WGSS 4400 L21 - Gender, Bodies, Sexuality
Session II, July 6 - August 5, 2021
Online, MW, 9 a.m.- Noon

This course explores how gender and sex shape our lives and the world around us, our experiences of our bodies, and definitions of sexuality. Our focus will be on gender/sexuality as key dimensions of all social structures and institutions, with a particular interest in the intersection between gender and sexuality and the shaping of gendered and sexed bodies. We will examine gender, sex, and sexuality as social constructions, as social relations, as contested sets of cultural meanings, as lived experiences, and as dimensions of social structure. We will discuss challenges to and fissures in the sex/gender/sexuality system. Course materials include theoretical writings, empirical studies, autobiographical reflections, and films. These materials will inspire us to consider the social, economic, cultural, and institutional forces that shape our lives.
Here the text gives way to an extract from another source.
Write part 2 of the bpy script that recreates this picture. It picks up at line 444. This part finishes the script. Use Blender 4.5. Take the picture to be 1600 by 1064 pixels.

Students will develop a critical perspective on the sources and consequences of social constructs and inequalities that shape us as individuals, our culture, and the social institutions that we inhabit, such as schools, the workplace, the state, and the family. This includes a critical evaluation of widespread assumptions about gender that we often take for granted, such as the naturalness of categories of “man” and “woman,” “femininity” and “masculinity,” and “heterosexual” and “homosexual.”

Closed
Instructor: Detournay
4 credits


WGSS 4888 L31 - Summer Research/Project/Internship
Session III, June 1 - August 5, 2021
Online, TBA

This course is designed with three possible models in mind: 1) students looking to get their research started for the WGSS required senior project, thesis, or internship, in conjunction with an advisor; 2) students looking to complete that research, whether for a thesis, project, or internship during the summer months; 3) students who would like to do a directed independent project in the summer, for WGSS credit.